─── Recorded data ───

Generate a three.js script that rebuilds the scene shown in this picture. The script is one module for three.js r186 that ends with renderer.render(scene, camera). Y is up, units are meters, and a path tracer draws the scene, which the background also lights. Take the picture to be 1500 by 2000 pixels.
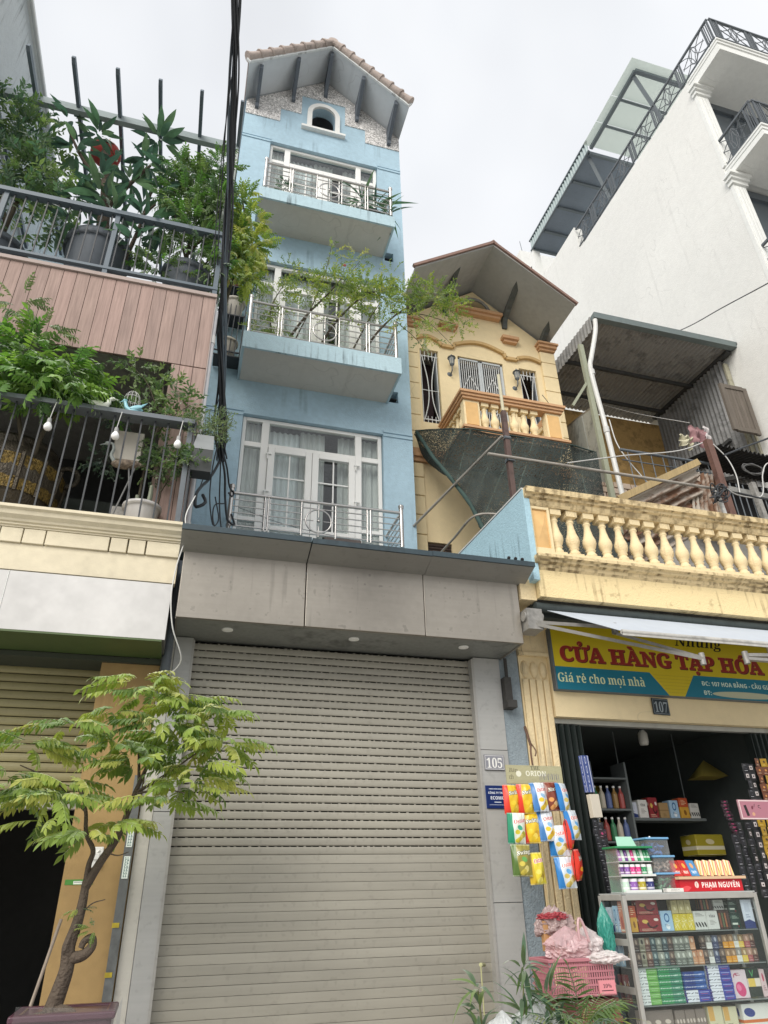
import * as THREE from 'three';
import { mergeGeometries } from 'three/addons/utils/BufferGeometryUtils.js';
import { RoundedBoxGeometry } from 'three/addons/geometries/RoundedBoxGeometry.js';

// ---------------------------------------------------------------- camera, sky, sun, exposure
const scene = new THREE.Scene();
const camera = new THREE.PerspectiveCamera(72.98, 0.75, 0.05, 3000);
camera.position.set(0, 1.6, 7);
camera.up.set(-0.11768583, 0.87375344, 0.47191627);
camera.lookAt(0.24748157, 1.6 + 0.48603035, 7 - 0.83816906);
const renderer = new THREE.WebGLRenderer({ antialias: true });
renderer.setSize(768, 1024);
renderer.toneMapping = THREE.LinearToneMapping;
renderer.toneMappingExposure = 3.3;
renderer.shadowMap.enabled = true;

const sun = new THREE.DirectionalLight(new THREE.Color(1, 0.95, 0.87), 1.0);
sun.position.set(-12, 20, 14);
sun.target.position.set(3, 3, -3);
sun.shadow.radius = 80;
sun.shadow.mapSize.set(2048, 2048);
Object.assign(sun.shadow.camera, { left: -22, right: 22, top: 26, bottom: -22, near: 1, far: 90 });
scene.add(sun, sun.target);

// ---------------------------------------------------------------- random numbers and noise
function mulberry(a) {
  return () => { a |= 0; a = (a + 0x6D2B79F5) | 0; let t = Math.imul(a ^ (a >>> 15), 1 | a); t = (t + Math.imul(t ^ (t >>> 7), 61 | t)) ^ t; return ((t ^ (t >>> 14)) >>> 0) / 4294967296; };
}
let rnd = mulberry(7);
const rr = (a, b) => a + (b - a) * rnd();
const clamp = (v, a, b) => Math.min(b, Math.max(a, v));
const mix = (a, b, t) => a + (b - a) * t;
const sstep = (a, b, v) => { const t = clamp((v - a) / (b - a), 0, 1); return t * t * (3 - 2 * t); };
function noiseGrid(seed, n = 256) { const r = mulberry(seed); const g = new Float32Array(n * n); for (let i = 0; i < g.length; i++) g[i] = r(); return g; }
const NG = noiseGrid(99);
function vnoise(x, y, px, py, o = 0) {                 // value noise with periods px, py
  const xi = Math.floor(x), yi = Math.floor(y); let fx = x - xi, fy = y - yi;
  fx = fx * fx * (3 - 2 * fx); fy = fy * fy * (3 - 2 * fy);
  const m = (a, p) => ((a % p) + p) % p;
  const x0 = m(xi, px), x1 = m(xi + 1, px), y0 = m(yi, py), y1 = m(yi + 1, py);
  const g = (a, b) => NG[(((b + o * 37) & 255) << 8) | ((a + o * 91) & 255)];
  return mix(mix(g(x0, y0), g(x1, y0), fx), mix(g(x0, y1), g(x1, y1), fx), fy);
}
function fbm(u, v, fx, fy, oct, o) { let s = 0, a = 0.5, t = 0; for (let i = 0; i < oct; i++) { s += a * vnoise(u * fx, v * fy, fx, fy, o + i); t += a; a *= 0.5; fx *= 2; fy *= 2; } return s / t; }
const toS = v => { v = clamp(v, 0, 1); return v <= 0.0031308 ? v * 12.92 : 1.055 * Math.pow(v, 1 / 2.4) - 0.055; };
function grayTex(n, fn, metres, srgb = true) {         // fn(u,v) -> number or [r,g,b], linear
  const d = new Uint8Array(n * n * 4);
  for (let j = 0; j < n; j++) for (let i = 0; i < n; i++) {
    const c = fn((i + 0.5) / n, (j + 0.5) / n), k = (j * n + i) * 4;
    for (let q = 0; q < 3; q++) { const v = Array.isArray(c) ? c[q] : c; d[k + q] = Math.round(255 * (srgb ? toS(v) : clamp(v, 0, 1))); }
    d[k + 3] = 255;
  }
  const t = new THREE.DataTexture(d, n, n); t.wrapS = t.wrapT = THREE.RepeatWrapping; t.magFilter = THREE.LinearFilter; t.minFilter = THREE.LinearMipmapLinearFilter; t.generateMipmaps = true;
  if (srgb) t.colorSpace = THREE.SRGBColorSpace; t.repeat.set(1 / metres, 1 / metres); t.needsUpdate = true; return t;
}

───

- [What you are asked to do]
Repeat the data exactly in full, omitting its pictures.

- [Exercise answer]
Generate a three.js script that rebuilds the scene shown in this picture. The script is one module for three.js r186 that ends with renderer.render(scene, camera). Y is up, units are meters, and a path tracer draws the scene, which the background also lights. Take the picture to be 1500 by 2000 pixels.
import * as THREE from 'three';
import { mergeGeometries } from 'three/addons/utils/BufferGeometryUtils.js';
import { RoundedBoxGeometry } from 'three/addons/geometries/RoundedBoxGeometry.js';

// ---------------------------------------------------------------- camera, sky, sun, exposure
const scene = new THREE.Scene();
const camera = new THREE.PerspectiveCamera(72.98, 0.75, 0.05, 3000);
camera.position.set(0, 1.6, 7);
camera.up.set(-0.11768583, 0.87375344, 0.47191627);
camera.lookAt(0.24748157, 1.6 + 0.48603035, 7 - 0.83816906);
const renderer = new THREE.WebGLRenderer({ antialias: true });
renderer.setSize(768, 1024);
renderer.toneMapping = THREE.LinearToneMapping;
renderer.toneMappingExposure = 3.3;
renderer.shadowMap.enabled = true;

const sun = new THREE.DirectionalLight(new THREE.Color(1, 0.95, 0.87), 1.0);
sun.position.set(-12, 20, 14);
sun.target.position.set(3, 3, -3);
sun.shadow.radius = 80;
sun.shadow.mapSize.set(2048, 2048);
Object.assign(sun.shadow.camera, { left: -22, right: 22, top: 26, bottom: -22, near: 1, far: 90 });
scene.add(sun, sun.target);

// ---------------------------------------------------------------- random numbers and noise
function mulberry(a) {
  return () => { a |= 0; a = (a + 0x6D2B79F5) | 0; let t = Math.imul(a ^ (a >>> 15), 1 | a); t = (t + Math.imul(t ^ (t >>> 7), 61 | t)) ^ t; return ((t ^ (t >>> 14)) >>> 0) / 4294967296; };
}
let rnd = mulberry(7);
const rr = (a, b) => a + (b - a) * rnd();
const clamp = (v, a, b) => Math.min(b, Math.max(a, v));
const mix = (a, b, t) => a + (b - a) * t;
const sstep = (a, b, v) => { const t = clamp((v - a) / (b - a), 0, 1); return t * t * (3 - 2 * t); };
function noiseGrid(seed, n = 256) { const r = mulberry(seed); const g = new Float32Array(n * n); for (let i = 0; i < g.length; i++) g[i] = r(); return g; }
const NG = noiseGrid(99);
function vnoise(x, y, px, py, o = 0) {                 // value noise with periods px, py
  const xi = Math.floor(x), yi = Math.floor(y); let fx = x - xi, fy = y - yi;
  fx = fx * fx * (3 - 2 * fx); fy = fy * fy * (3 - 2 * fy);
  const m = (a, p) => ((a % p) + p) % p;
  const x0 = m(xi, px), x1 = m(xi + 1, px), y0 = m(yi, py), y1 = m(yi + 1, py);
  const g = (a, b) => NG[(((b + o * 37) & 255) << 8) | ((a + o * 91) & 255)];
  return mix(mix(g(x0, y0), g(x1, y0), fx), mix(g(x0, y1), g(x1, y1), fx), fy);
}
function fbm(u, v, fx, fy, oct, o) { let s = 0, a = 0.5, t = 0; for (let i = 0; i < oct; i++) { s += a * vnoise(u * fx, v * fy, fx, fy, o + i); t += a; a *= 0.5; fx *= 2; fy *= 2; } return s / t; }
const toS = v => { v = clamp(v, 0, 1); return v <= 0.0031308 ? v * 12.92 : 1.055 * Math.pow(v, 1 / 2.4) - 0.055; };
function grayTex(n, fn, metres, srgb = true) {         // fn(u,v) -> number or [r,g,b], linear
  const d = new Uint8Array(n * n * 4);
  for (let j = 0; j < n; j++) for (let i = 0; i < n; i++) {
    const c = fn((i + 0.5) / n, (j + 0.5) / n), k = (j * n + i) * 4;
    for (let q = 0; q < 3; q++) { const v = Array.isArray(c) ? c[q] : c; d[k + q] = Math.round(255 * (srgb ? toS(v) : clamp(v, 0, 1))); }
    d[k + 3] = 255;
  }
  const t = new THREE.DataTexture(d, n, n); t.wrapS = t.wrapT = THREE.RepeatWrapping; t.magFilter = THREE.LinearFilter; t.minFilter = THREE.LinearMipmapLinearFilter; t.generateMipmaps = true;
  if (srgb) t.colorSpace = THREE.SRGBColorSpace; t.repeat.set(1 / metres, 1 / metres); t.needsUpdate = true; return t;
}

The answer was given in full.